GOAL –
For the listing underneath, give the count of lines containing the string "pixels" and nothing further.

RECORDS SUPPLIED –

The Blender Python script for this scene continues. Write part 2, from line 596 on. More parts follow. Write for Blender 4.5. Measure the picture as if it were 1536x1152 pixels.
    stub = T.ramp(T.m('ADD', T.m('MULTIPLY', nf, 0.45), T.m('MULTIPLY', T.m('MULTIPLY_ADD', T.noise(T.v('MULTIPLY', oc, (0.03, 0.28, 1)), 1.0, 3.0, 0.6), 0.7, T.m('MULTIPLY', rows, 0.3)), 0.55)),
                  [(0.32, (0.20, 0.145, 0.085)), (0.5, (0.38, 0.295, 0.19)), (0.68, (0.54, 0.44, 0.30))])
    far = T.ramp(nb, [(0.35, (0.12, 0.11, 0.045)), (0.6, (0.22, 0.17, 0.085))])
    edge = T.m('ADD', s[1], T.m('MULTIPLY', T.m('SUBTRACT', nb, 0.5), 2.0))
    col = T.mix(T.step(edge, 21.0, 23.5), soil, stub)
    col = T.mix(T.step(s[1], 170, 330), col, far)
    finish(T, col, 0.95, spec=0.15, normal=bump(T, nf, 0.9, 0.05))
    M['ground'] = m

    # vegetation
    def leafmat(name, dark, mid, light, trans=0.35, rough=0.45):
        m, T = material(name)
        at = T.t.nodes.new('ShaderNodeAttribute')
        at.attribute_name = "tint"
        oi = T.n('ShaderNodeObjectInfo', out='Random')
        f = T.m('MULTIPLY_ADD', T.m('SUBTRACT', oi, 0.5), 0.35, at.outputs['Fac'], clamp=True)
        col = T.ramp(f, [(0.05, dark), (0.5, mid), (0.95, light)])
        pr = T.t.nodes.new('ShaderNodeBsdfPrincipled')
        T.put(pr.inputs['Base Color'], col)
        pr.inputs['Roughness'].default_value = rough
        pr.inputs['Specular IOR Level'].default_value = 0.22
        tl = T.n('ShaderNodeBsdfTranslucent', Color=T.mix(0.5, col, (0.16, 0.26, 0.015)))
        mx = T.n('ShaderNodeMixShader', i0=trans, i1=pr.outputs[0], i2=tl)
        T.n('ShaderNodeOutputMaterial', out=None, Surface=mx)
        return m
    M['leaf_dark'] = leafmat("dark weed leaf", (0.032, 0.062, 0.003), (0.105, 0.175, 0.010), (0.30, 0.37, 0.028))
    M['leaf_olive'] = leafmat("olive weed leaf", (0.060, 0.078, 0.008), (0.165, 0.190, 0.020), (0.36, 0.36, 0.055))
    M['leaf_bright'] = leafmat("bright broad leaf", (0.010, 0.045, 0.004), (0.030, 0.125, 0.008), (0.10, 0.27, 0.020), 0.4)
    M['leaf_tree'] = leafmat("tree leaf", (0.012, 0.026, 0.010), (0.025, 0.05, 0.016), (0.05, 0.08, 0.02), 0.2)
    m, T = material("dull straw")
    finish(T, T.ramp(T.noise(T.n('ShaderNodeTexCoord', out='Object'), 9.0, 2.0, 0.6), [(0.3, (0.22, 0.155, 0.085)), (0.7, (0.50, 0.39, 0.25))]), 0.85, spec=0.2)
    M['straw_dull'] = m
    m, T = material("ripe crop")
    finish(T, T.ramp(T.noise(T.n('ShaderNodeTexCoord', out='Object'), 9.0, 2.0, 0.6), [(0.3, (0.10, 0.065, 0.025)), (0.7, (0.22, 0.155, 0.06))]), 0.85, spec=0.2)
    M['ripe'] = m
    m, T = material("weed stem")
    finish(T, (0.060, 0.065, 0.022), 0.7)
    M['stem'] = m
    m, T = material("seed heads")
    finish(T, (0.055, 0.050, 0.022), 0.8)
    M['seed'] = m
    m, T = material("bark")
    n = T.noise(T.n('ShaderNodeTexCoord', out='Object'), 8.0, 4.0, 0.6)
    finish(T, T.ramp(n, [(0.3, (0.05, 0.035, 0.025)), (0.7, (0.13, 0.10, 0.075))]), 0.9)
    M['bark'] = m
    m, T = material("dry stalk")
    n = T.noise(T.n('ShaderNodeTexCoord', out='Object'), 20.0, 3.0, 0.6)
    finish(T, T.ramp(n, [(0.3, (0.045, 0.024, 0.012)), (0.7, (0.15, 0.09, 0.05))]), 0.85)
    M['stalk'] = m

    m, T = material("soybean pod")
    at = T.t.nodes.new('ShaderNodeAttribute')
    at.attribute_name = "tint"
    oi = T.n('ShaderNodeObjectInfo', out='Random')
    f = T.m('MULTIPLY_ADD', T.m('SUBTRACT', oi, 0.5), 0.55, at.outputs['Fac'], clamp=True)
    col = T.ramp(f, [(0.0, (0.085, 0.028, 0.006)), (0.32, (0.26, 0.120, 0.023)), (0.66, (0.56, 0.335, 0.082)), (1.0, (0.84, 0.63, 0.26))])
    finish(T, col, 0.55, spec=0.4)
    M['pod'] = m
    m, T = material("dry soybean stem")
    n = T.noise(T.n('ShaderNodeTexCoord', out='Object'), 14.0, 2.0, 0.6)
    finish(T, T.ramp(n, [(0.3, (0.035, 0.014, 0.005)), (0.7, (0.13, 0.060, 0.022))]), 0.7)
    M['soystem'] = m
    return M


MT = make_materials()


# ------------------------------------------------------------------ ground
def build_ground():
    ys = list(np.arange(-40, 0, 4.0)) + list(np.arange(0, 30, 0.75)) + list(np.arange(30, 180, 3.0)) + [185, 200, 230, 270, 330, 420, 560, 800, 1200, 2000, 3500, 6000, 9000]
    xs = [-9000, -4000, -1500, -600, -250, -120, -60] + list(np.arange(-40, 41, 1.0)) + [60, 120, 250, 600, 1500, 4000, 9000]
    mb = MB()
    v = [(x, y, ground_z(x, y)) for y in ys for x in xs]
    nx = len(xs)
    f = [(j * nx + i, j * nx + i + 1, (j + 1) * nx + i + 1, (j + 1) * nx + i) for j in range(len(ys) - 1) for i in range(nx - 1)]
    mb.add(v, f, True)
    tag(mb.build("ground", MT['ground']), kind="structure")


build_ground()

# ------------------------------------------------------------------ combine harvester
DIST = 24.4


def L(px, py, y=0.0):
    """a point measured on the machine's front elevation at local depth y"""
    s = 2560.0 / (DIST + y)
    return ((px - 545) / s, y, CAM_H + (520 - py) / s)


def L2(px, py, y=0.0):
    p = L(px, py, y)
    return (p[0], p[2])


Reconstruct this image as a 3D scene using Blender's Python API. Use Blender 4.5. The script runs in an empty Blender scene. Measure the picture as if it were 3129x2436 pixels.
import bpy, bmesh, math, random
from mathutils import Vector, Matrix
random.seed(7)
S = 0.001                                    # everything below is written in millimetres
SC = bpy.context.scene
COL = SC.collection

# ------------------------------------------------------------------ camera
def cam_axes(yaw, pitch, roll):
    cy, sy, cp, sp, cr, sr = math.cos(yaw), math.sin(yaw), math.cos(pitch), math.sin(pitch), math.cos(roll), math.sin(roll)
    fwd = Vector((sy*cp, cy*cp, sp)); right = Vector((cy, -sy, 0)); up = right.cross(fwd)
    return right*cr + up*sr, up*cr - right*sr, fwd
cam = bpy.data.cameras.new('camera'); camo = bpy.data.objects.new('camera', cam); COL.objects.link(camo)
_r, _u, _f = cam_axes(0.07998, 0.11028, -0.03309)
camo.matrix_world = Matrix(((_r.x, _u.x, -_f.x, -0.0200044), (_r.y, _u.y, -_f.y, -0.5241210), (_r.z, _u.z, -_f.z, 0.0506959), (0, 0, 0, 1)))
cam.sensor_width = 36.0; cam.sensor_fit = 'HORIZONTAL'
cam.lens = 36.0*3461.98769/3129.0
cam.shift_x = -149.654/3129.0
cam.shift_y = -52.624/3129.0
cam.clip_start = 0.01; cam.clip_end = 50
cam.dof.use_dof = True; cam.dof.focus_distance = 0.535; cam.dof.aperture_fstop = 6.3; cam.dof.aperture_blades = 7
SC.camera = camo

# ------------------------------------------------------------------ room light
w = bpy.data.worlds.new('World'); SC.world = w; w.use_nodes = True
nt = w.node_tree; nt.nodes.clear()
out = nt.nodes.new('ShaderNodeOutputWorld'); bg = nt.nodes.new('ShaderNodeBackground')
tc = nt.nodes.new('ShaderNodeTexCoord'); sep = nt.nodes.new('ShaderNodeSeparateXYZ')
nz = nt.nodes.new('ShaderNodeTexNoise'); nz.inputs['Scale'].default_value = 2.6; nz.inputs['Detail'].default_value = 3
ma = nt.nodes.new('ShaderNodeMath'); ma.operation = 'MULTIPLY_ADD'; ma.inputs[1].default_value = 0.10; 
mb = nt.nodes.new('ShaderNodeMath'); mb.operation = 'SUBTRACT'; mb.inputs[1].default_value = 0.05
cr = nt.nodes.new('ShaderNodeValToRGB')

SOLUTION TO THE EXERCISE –
2